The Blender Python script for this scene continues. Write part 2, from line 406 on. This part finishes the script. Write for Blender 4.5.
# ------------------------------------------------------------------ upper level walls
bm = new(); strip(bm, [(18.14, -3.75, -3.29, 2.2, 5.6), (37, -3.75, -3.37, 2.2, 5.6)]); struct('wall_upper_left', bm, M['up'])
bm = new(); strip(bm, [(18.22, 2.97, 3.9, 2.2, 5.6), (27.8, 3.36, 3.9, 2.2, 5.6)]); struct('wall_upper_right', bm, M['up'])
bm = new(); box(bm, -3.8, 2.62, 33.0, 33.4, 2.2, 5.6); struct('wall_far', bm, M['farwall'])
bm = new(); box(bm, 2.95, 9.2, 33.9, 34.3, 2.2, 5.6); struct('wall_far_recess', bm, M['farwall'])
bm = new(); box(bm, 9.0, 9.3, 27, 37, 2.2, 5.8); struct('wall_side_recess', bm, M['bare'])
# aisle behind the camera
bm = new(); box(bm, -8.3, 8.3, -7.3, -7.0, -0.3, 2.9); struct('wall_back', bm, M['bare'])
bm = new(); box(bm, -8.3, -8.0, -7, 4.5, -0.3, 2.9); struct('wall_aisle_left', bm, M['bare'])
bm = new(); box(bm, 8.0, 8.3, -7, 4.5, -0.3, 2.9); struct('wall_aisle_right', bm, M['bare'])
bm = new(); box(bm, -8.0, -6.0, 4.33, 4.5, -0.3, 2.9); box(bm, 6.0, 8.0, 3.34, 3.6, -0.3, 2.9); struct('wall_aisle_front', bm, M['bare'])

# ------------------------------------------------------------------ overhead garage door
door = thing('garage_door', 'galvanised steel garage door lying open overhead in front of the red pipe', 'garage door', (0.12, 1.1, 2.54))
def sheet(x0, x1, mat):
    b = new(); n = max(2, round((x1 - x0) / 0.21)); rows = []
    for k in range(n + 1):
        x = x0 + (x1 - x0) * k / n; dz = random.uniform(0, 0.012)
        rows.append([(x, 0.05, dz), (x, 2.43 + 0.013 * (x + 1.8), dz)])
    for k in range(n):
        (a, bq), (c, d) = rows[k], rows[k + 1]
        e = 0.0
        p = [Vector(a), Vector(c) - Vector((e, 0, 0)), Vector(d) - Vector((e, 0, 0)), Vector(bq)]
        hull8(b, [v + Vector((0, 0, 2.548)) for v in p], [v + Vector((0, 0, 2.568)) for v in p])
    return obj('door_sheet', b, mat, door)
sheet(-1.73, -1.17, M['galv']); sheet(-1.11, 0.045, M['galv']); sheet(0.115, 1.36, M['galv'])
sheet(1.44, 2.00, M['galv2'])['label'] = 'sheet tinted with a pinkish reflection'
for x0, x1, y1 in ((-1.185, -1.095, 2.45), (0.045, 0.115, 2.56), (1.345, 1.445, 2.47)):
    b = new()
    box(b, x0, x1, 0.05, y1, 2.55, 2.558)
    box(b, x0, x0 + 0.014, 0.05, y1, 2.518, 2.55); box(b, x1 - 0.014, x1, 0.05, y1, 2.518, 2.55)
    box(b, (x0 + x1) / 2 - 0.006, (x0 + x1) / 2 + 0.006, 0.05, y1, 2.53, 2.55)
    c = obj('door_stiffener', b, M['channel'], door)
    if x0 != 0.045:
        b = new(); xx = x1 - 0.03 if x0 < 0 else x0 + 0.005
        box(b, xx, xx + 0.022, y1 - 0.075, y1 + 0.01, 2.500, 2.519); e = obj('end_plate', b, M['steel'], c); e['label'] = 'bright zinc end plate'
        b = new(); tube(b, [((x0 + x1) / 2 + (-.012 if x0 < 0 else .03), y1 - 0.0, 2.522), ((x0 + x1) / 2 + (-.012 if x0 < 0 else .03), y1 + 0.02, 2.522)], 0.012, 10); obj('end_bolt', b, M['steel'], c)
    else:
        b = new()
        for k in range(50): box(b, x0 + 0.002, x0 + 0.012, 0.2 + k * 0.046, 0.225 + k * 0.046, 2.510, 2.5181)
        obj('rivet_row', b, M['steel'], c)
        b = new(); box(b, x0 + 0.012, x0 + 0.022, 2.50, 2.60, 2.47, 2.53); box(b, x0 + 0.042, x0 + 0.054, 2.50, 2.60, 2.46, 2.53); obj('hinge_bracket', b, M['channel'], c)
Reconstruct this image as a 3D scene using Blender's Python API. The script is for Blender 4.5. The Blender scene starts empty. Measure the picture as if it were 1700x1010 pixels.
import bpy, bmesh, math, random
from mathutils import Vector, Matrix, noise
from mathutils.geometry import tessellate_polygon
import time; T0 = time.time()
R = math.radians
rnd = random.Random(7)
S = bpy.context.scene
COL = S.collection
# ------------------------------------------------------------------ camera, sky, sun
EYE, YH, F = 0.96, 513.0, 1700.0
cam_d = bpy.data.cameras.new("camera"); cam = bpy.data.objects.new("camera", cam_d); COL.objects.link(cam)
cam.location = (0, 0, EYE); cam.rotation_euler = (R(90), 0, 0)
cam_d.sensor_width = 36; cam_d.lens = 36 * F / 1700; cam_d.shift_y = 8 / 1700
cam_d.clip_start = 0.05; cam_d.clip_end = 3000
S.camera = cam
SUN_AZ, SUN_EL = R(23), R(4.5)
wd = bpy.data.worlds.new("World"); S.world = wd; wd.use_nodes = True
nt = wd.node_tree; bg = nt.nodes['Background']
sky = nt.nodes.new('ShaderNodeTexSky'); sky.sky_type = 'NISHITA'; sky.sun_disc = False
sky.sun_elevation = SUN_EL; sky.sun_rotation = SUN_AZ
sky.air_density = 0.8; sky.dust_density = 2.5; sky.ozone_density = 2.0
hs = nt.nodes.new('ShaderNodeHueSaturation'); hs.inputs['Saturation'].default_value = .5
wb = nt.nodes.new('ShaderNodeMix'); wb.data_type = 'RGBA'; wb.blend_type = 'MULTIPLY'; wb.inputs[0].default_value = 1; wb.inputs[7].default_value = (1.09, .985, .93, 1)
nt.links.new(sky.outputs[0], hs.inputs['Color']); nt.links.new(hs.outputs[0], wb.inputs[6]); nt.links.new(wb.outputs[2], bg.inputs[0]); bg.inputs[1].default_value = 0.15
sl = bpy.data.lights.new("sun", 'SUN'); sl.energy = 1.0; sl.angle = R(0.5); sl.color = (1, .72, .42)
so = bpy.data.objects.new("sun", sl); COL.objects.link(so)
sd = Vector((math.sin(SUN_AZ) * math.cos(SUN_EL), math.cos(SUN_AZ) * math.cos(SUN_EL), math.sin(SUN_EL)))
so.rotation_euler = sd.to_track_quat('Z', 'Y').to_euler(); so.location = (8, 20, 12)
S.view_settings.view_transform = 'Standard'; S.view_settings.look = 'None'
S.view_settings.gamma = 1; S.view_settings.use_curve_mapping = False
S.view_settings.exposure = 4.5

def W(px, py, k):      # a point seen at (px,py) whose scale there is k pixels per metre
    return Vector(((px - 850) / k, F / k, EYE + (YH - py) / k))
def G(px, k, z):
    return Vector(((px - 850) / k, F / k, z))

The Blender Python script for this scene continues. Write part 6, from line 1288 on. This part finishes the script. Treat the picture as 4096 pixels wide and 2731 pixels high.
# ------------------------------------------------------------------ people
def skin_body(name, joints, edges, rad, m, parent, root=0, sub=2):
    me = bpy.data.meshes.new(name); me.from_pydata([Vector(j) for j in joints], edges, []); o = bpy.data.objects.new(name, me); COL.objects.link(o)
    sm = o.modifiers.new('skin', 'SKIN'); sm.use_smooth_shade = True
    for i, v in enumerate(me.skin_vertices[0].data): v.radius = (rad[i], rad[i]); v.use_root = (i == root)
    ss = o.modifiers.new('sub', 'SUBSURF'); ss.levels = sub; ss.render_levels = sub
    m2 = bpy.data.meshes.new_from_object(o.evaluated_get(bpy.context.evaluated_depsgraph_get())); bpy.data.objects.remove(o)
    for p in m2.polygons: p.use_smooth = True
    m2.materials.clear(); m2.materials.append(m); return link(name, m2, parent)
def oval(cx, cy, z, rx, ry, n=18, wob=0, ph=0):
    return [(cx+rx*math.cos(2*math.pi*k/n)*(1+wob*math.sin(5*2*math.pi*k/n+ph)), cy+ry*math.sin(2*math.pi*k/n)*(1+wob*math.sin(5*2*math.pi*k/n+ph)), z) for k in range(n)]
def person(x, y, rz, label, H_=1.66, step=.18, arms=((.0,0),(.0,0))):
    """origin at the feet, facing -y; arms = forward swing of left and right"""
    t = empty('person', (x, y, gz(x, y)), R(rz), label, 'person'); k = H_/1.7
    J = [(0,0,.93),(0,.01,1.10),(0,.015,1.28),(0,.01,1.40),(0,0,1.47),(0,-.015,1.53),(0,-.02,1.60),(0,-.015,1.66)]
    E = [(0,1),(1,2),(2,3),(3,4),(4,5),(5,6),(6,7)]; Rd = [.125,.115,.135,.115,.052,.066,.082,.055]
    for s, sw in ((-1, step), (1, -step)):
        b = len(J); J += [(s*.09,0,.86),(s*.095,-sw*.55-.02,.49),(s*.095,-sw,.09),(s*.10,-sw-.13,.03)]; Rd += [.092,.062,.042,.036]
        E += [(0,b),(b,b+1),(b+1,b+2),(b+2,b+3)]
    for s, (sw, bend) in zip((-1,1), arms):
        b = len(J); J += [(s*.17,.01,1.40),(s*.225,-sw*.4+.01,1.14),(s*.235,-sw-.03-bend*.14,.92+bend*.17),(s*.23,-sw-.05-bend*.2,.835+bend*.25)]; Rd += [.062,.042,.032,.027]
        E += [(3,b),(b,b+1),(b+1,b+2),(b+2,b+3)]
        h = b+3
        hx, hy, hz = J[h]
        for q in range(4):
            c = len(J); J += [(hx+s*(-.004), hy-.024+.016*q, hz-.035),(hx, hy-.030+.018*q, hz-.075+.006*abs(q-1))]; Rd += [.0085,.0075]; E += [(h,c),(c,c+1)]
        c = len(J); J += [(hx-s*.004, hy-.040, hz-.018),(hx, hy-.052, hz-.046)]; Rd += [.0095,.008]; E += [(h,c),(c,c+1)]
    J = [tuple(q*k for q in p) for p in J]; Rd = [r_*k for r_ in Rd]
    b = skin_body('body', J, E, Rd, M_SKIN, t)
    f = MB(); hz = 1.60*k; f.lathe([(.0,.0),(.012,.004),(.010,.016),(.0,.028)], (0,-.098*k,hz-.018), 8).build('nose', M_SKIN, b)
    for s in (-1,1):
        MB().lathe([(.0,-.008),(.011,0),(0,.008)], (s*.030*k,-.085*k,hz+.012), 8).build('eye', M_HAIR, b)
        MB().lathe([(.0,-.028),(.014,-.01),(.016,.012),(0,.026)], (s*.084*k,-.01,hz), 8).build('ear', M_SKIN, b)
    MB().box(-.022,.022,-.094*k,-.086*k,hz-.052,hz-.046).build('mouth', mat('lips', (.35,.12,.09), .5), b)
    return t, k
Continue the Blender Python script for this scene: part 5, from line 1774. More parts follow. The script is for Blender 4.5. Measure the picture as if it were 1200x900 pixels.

━━━━━━━━━━━━━━━━━━━━

What the task asks: Return the opening line of the data and every line after it through the line containing "bm = new(); box(bm, -8.0, -6.0, 4.33, 4.5, -0.3, 2.9);", please, exactly as written and with nothing added.

Solution to the problem:
The Blender Python script for this scene continues. Write part 2, from line 406 on. This part finishes the script. Write for Blender 4.5.
# ------------------------------------------------------------------ upper level walls
bm = new(); strip(bm, [(18.14, -3.75, -3.29, 2.2, 5.6), (37, -3.75, -3.37, 2.2, 5.6)]); struct('wall_upper_left', bm, M['up'])
bm = new(); strip(bm, [(18.22, 2.97, 3.9, 2.2, 5.6), (27.8, 3.36, 3.9, 2.2, 5.6)]); struct('wall_upper_right', bm, M['up'])
bm = new(); box(bm, -3.8, 2.62, 33.0, 33.4, 2.2, 5.6); struct('wall_far', bm, M['farwall'])
bm = new(); box(bm, 2.95, 9.2, 33.9, 34.3, 2.2, 5.6); struct('wall_far_recess', bm, M['farwall'])
bm = new(); box(bm, 9.0, 9.3, 27, 37, 2.2, 5.8); struct('wall_side_recess', bm, M['bare'])
# aisle behind the camera
bm = new(); box(bm, -8.3, 8.3, -7.3, -7.0, -0.3, 2.9); struct('wall_back', bm, M['bare'])
bm = new(); box(bm, -8.3, -8.0, -7, 4.5, -0.3, 2.9); struct('wall_aisle_left', bm, M['bare'])
bm = new(); box(bm, 8.0, 8.3, -7, 4.5, -0.3, 2.9); struct('wall_aisle_right', bm, M['bare'])
bm = new(); box(bm, -8.0, -6.0, 4.33, 4.5, -0.3, 2.9); box(bm, 6.0, 8.0, 3.34, 3.6, -0.3, 2.9); struct('wall_aisle_front', bm, M['bare'])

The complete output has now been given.